*** Records provided ***
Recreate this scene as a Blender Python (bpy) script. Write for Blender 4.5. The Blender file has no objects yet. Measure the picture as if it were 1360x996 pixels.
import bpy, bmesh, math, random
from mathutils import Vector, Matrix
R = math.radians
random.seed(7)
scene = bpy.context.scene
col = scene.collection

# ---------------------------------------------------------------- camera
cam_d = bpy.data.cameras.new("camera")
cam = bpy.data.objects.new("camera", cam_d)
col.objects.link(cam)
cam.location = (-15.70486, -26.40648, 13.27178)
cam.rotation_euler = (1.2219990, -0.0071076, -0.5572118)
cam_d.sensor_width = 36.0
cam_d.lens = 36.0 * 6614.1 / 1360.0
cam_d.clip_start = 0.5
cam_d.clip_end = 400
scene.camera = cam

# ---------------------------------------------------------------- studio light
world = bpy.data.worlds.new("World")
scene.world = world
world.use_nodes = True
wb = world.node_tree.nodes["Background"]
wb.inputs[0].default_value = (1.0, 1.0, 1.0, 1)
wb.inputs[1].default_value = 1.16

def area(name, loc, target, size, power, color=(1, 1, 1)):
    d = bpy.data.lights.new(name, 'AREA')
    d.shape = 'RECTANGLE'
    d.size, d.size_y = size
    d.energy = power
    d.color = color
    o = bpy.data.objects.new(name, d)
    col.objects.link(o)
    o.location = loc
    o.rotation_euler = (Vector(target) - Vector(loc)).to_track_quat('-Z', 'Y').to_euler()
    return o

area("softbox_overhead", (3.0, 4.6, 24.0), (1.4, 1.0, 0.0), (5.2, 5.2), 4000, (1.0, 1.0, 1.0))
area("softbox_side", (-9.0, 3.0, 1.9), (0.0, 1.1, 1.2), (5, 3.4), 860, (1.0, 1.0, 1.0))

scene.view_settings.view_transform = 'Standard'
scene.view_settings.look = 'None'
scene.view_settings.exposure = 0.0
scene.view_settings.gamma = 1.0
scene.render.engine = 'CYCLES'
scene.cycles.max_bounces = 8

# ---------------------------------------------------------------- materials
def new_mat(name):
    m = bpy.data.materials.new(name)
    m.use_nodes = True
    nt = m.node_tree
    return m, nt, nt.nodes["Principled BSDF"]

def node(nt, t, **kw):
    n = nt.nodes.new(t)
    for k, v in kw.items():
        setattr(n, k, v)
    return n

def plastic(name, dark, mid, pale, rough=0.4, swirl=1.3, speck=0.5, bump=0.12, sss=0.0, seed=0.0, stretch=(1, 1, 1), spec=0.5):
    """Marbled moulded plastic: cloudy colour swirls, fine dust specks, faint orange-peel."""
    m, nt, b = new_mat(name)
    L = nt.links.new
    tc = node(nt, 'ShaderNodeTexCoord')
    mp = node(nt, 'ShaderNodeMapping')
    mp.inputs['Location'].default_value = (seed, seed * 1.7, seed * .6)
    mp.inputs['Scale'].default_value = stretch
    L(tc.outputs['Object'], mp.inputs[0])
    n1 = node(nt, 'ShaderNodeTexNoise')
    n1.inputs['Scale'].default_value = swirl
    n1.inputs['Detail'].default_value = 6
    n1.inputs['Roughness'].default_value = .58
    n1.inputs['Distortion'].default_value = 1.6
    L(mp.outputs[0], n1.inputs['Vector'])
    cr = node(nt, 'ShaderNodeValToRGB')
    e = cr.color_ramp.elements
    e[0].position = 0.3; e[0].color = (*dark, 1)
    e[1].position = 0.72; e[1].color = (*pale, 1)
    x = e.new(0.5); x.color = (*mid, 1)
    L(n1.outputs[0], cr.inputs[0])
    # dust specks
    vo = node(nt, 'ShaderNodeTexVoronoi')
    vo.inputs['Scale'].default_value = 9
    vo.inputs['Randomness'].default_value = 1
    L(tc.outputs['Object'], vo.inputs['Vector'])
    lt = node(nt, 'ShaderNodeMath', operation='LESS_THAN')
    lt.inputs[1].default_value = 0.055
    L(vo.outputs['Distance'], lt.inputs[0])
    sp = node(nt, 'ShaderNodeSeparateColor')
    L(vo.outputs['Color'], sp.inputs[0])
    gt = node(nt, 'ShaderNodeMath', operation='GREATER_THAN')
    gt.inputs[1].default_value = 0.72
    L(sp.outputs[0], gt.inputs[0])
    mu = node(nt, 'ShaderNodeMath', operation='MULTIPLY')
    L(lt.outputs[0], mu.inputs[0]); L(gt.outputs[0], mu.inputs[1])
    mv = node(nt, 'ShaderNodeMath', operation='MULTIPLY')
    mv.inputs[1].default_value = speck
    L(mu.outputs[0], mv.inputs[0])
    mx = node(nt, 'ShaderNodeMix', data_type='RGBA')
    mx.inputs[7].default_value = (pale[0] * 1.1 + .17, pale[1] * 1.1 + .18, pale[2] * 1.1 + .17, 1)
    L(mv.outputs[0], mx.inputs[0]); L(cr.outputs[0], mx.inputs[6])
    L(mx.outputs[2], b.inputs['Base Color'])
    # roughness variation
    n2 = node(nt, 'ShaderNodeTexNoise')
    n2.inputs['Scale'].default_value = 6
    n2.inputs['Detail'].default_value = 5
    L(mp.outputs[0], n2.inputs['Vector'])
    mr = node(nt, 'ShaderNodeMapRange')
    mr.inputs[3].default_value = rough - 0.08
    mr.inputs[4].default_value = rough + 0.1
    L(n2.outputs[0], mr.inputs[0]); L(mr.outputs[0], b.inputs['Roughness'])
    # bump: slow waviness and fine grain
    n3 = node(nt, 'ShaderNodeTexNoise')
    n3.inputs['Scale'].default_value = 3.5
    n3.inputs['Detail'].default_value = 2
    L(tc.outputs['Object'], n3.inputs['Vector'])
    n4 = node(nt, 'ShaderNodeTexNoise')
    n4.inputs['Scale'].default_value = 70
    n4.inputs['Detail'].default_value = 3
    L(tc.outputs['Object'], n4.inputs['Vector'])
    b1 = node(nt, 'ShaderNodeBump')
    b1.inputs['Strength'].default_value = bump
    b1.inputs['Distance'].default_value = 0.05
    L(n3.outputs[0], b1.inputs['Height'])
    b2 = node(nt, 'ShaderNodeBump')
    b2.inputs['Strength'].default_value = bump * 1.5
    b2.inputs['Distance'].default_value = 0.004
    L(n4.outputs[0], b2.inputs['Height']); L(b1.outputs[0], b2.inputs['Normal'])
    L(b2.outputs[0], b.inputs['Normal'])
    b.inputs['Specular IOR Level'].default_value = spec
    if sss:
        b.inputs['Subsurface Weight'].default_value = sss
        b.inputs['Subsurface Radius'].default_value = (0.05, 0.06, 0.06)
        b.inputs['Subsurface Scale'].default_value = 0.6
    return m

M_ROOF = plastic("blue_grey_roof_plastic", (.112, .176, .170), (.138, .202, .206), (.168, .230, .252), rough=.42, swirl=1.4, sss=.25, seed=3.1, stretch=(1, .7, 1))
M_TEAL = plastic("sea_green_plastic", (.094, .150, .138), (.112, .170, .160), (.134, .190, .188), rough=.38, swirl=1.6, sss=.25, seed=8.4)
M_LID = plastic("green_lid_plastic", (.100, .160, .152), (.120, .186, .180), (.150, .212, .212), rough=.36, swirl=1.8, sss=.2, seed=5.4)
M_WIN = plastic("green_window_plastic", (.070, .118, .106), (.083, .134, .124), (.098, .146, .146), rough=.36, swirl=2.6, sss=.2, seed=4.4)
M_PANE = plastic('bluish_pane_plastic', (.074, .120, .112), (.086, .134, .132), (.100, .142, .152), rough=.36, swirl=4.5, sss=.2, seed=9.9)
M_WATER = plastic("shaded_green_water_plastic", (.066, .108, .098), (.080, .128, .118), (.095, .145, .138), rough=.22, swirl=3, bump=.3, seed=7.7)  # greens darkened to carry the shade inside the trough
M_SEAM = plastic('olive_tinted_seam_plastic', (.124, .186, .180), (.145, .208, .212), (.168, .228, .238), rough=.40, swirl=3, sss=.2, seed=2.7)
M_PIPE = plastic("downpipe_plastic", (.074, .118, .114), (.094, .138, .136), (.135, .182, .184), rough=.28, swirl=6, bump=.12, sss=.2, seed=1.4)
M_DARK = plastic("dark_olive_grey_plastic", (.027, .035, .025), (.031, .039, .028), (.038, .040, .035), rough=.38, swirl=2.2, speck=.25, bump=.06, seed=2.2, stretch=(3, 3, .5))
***
*** Records provided ***
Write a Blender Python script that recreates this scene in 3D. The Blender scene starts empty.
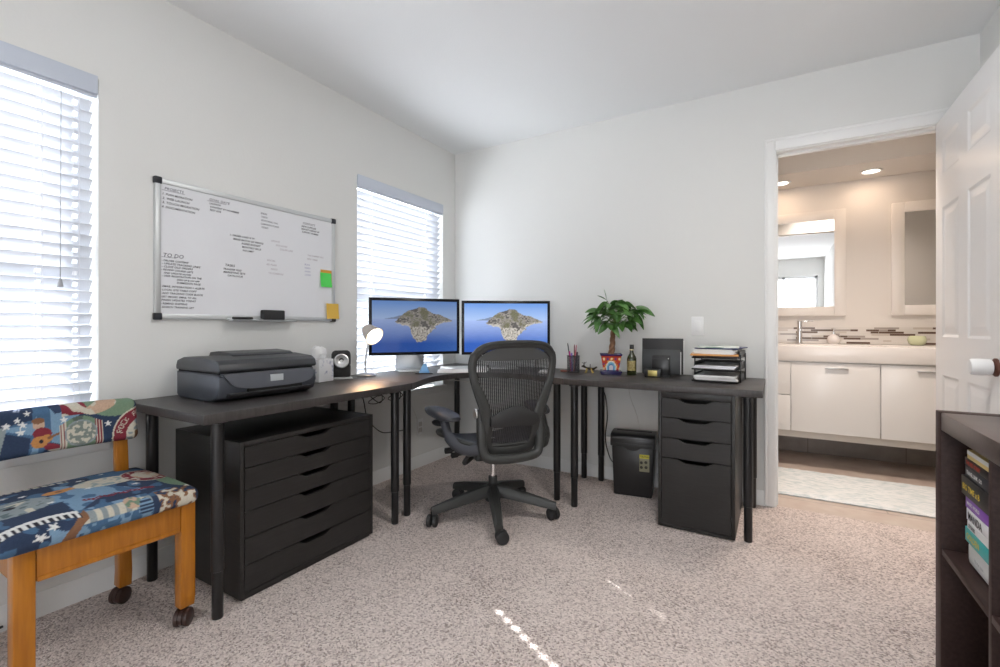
***
**Request:**
Give again, word for word, the lines starting at the line that has "Recreate this scene" and ending at the line that has "scene.camera = cam", with both of those lines included and nothing else.

**Worked answer:**
Recreate this scene as a Blender Python (bpy) script. Write for Blender 4.5. The Blender file has no objects yet. Measure the picture as if it were 1360x996 pixels.
import bpy, bmesh, math, random
from mathutils import Vector, Matrix
R = math.radians
random.seed(7)
scene = bpy.context.scene
col = scene.collection

# ---------------------------------------------------------------- camera
cam_d = bpy.data.cameras.new("camera")
cam = bpy.data.objects.new("camera", cam_d)
col.objects.link(cam)
cam.location = (-15.70486, -26.40648, 13.27178)
cam.rotation_euler = (1.2219990, -0.0071076, -0.5572118)
cam_d.sensor_width = 36.0
cam_d.lens = 36.0 * 6614.1 / 1360.0
cam_d.clip_start = 0.5
cam_d.clip_end = 400
scene.camera = cam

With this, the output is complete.